Three types of motivation
There are three types of motivation that are important to consider when developing safety incentive programs.
First, we have motivation that is internal to the safe behavior we want the employee to adopt. This is the most effective kind of motivation because it is the behavior itself that motivates the employee. We don’t need to add the gimmicks; we just need to make the value clear and set up an action loop that converts the behavior into a routine habit. This is the core principle of intrinsic motivation.
The second type is motivation that is internal to the employee but has to be synthetically connected to the safe behavior. An example of this is competition. An employee may be competitive by nature and motivated when you set up a competition for who can best engage in the safe behavior. But the safe behavior itself is not the motivation.
This opens the program up to two potential limitations. One, the employee might take shortcuts in order to win the competition. This means the employee is still not safe, and possibly creates a culture in which shortcuts are acceptable. Another limitation arises when the employee finds a more visceral way to satisfy their motivational need. There may be plenty of opportunities to engage in competition in the workplace — why do they need to participate in the safety-oriented program to get it? This motivation is often referred to as intrinsic, but it is really something fundamentally different. And consequently, it is less effective as a motivation for safety.
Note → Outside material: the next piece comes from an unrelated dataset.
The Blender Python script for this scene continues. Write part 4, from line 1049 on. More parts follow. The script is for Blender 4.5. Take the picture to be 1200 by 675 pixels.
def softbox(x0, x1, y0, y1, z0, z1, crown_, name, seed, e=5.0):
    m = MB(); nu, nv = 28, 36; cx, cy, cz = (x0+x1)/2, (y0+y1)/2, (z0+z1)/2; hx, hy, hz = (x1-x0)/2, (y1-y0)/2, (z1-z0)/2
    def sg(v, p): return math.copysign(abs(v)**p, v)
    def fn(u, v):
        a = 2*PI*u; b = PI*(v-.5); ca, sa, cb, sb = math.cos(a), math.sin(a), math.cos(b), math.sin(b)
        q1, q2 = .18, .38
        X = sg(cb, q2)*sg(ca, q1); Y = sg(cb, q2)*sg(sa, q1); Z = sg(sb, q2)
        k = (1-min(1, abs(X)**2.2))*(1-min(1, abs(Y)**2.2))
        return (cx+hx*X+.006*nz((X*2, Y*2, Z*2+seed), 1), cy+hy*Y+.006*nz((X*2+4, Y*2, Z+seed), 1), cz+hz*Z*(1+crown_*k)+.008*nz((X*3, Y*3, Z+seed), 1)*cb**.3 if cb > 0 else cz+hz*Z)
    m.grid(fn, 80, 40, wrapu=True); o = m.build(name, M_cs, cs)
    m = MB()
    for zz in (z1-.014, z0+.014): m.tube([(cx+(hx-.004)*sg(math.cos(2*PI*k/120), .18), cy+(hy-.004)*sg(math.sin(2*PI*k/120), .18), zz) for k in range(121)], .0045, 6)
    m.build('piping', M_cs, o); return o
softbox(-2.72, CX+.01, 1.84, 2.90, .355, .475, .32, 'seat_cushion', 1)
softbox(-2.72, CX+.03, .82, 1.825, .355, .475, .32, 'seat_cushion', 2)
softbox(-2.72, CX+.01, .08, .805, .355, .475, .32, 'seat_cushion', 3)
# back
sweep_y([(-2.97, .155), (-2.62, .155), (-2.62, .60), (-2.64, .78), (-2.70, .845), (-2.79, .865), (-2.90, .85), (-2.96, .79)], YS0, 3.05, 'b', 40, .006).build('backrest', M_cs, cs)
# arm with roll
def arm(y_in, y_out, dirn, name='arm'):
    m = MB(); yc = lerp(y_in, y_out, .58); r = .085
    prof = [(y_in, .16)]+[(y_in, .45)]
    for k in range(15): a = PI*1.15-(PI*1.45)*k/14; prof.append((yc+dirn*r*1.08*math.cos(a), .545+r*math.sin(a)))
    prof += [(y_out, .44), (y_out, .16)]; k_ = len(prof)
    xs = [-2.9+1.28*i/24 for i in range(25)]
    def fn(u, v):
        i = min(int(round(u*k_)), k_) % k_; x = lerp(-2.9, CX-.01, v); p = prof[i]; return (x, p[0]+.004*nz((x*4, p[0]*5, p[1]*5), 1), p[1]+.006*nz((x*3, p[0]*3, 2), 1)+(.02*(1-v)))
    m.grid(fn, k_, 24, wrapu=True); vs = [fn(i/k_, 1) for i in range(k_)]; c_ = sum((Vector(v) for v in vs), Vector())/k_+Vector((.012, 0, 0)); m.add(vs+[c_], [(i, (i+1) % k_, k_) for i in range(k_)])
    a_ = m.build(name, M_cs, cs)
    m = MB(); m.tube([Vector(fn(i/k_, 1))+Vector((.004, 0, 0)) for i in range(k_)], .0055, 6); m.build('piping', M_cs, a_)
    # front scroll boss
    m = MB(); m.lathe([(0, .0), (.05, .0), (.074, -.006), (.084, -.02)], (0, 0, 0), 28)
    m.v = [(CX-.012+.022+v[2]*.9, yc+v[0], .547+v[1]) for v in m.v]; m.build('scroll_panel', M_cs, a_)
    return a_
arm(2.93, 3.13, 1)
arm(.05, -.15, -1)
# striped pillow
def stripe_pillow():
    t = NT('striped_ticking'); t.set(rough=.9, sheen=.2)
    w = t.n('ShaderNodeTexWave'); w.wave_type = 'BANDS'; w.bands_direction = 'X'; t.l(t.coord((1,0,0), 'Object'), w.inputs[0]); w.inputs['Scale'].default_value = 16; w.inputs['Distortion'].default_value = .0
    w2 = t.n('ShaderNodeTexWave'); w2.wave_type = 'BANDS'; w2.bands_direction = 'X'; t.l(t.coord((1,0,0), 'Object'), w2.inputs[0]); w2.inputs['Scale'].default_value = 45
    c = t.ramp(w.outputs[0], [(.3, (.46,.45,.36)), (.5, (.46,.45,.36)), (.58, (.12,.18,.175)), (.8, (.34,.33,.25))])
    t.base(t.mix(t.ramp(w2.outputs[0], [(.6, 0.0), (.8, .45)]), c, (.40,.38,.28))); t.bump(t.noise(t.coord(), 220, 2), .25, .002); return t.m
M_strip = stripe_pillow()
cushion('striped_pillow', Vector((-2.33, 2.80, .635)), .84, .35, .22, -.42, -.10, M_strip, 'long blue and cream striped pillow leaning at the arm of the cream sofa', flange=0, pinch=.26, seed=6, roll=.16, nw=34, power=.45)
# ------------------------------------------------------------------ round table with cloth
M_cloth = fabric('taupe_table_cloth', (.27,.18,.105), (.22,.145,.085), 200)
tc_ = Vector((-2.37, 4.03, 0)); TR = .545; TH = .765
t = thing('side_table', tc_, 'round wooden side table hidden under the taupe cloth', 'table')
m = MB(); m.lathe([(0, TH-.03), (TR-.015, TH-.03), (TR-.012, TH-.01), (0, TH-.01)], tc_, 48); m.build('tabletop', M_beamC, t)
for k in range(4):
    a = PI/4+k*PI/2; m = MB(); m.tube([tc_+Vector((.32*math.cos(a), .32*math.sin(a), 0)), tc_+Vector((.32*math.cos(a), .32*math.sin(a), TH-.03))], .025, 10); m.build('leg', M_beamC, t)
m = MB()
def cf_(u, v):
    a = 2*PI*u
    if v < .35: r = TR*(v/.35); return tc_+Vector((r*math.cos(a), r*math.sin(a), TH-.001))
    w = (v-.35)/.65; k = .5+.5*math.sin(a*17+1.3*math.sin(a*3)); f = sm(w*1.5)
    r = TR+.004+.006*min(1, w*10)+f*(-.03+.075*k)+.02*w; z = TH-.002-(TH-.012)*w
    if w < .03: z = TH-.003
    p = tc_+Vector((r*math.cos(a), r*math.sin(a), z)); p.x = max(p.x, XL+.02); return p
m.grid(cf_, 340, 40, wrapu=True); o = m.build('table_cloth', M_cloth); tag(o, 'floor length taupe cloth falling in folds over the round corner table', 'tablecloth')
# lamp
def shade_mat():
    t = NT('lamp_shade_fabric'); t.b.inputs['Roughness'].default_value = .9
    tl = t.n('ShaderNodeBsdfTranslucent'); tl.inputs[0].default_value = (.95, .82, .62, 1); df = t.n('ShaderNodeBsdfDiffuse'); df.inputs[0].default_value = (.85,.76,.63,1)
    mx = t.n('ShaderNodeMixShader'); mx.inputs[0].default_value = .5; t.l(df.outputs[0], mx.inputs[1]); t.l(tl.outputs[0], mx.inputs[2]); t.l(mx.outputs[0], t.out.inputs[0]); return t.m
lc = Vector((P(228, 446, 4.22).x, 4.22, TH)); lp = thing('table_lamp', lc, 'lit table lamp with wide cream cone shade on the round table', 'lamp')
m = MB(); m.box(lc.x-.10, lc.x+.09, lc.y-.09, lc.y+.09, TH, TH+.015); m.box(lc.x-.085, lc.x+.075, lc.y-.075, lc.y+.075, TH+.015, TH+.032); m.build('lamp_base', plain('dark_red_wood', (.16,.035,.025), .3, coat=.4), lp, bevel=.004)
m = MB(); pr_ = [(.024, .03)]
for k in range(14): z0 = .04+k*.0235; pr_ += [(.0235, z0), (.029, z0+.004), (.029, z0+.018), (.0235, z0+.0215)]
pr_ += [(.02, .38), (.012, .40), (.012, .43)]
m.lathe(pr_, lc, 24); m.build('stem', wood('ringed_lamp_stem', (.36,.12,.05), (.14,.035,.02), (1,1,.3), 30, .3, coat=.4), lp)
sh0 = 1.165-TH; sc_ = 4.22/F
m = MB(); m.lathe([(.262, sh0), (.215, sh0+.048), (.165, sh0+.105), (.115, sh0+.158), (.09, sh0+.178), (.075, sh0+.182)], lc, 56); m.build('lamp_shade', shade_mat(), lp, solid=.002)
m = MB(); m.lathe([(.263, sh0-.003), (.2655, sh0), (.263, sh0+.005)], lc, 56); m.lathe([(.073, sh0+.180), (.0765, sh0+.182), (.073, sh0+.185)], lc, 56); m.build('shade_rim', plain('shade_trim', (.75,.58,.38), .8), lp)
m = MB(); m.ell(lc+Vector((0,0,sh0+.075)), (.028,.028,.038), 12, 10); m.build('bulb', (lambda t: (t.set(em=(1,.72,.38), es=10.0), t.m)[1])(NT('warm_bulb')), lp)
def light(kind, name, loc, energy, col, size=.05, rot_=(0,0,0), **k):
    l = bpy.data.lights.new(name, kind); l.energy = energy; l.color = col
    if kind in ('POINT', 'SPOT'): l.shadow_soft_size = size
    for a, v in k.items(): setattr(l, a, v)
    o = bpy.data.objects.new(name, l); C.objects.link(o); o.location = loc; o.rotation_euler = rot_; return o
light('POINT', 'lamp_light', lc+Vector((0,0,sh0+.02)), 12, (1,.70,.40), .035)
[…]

Finally, we have external motivation. These are incentives that have nothing to do with the activity and are used as an add-on to create value that is not otherwise present. This is the least effective type of motivation, but unfortunately external incentives are the most common when it comes to safety incentive programs. They are the easiest to design and implement, often available as an off-the-shelf turnkey program. An example of this is the usual gift card/t-shirt promotion. The problem with external motivation is that they imply, correctly or not, that there is no internal value of the safe behavior, so the only reason to act safely is to get the gift card or the t-shirt. Even when it is personalized or customized specifically for a worker, it is still just a gewgaw and has no direct link to a safe behavior. Experience over the past decade has provided us with clear evidence that external motivation has a devious influence that degrades the intrinsic and hurts the development of sustainable, long-term safe behavior.
Something similar occurs when we pay students to get good grades. They start seeing education as something you do for money, not for the love of learning. Longitudinal studies show that students in these programs lose much of the intrinsic love of learning they had at the start. In the short term, their grades may go up, but as soon as the program ends, their grades go down, often lower than when the program started. We see the same thing with workplace safety incentive programs, although there have been few rigorous longitudinal studies. Even if the incentives are carefully selected to be something that the employee values, and the link to the safe behavior is made salient, these still engage external motivation. Employees habituate to the reward, and we need to increase it over time to keep it effective. If and when the incentive program ends, use of the safe behavior plummets.
Four simple steps
So what does this tell us? Ideally, we should develop safety programs that evoke motivation that is internal to the safe behavior itself. Then we use external incentives as a temporary boost during the onboarding process. I recommend to the companies that I work with a simple four-step process:
1. First, it is critical to highlight the motivation that is internal to the safe behavior. Why would your employees WANT to know more about it? Of course, we hope this would emerge naturally. Isn’t safety inextricably linked to family life, playing with your kids, weekend sports, and other important aspects of our lives? But unfortunately these are not enough. We need to seduce our employees with curiosity or novelty. Sometimes we need to create what is referred to as a hero’s journey narrative.1
2. Second, we identify the internal drivers that are unique to each individual. This is where we can effectively bring in competition, collaboration, status-seeking, and other personal motivations. But it is important to link them to the internal task motivation rather than use them in isolation.
3. Third, we create an action cycle that links the task-internal motivations to the personal ones. My go-to process for this is BJ Fogg’s behavioral model.2 The model is too involved to go into detail here, but it has proven time and again to be reliable and effective.
4. Then we leverage the external motivations for situations that require a quick but strong burst of motivation that is not always possible with internal motivation. This is typically necessary during the onboarding process where the inertia of change threatens the program before it has a chance to get off the ground. It is important to gradually withdraw these external incentives before they have a chance to diminish the value of the internal motivation.
The takeaway here is quite simple. Resist the urge to take the easy way out that an externally motivating, off-the-shelf incentive program represents. Flip your incentive program and start with intrinsic motivation. Take some time to identify internal motivations in your safe behavior and create an action cycle around it. The results will soon be clear.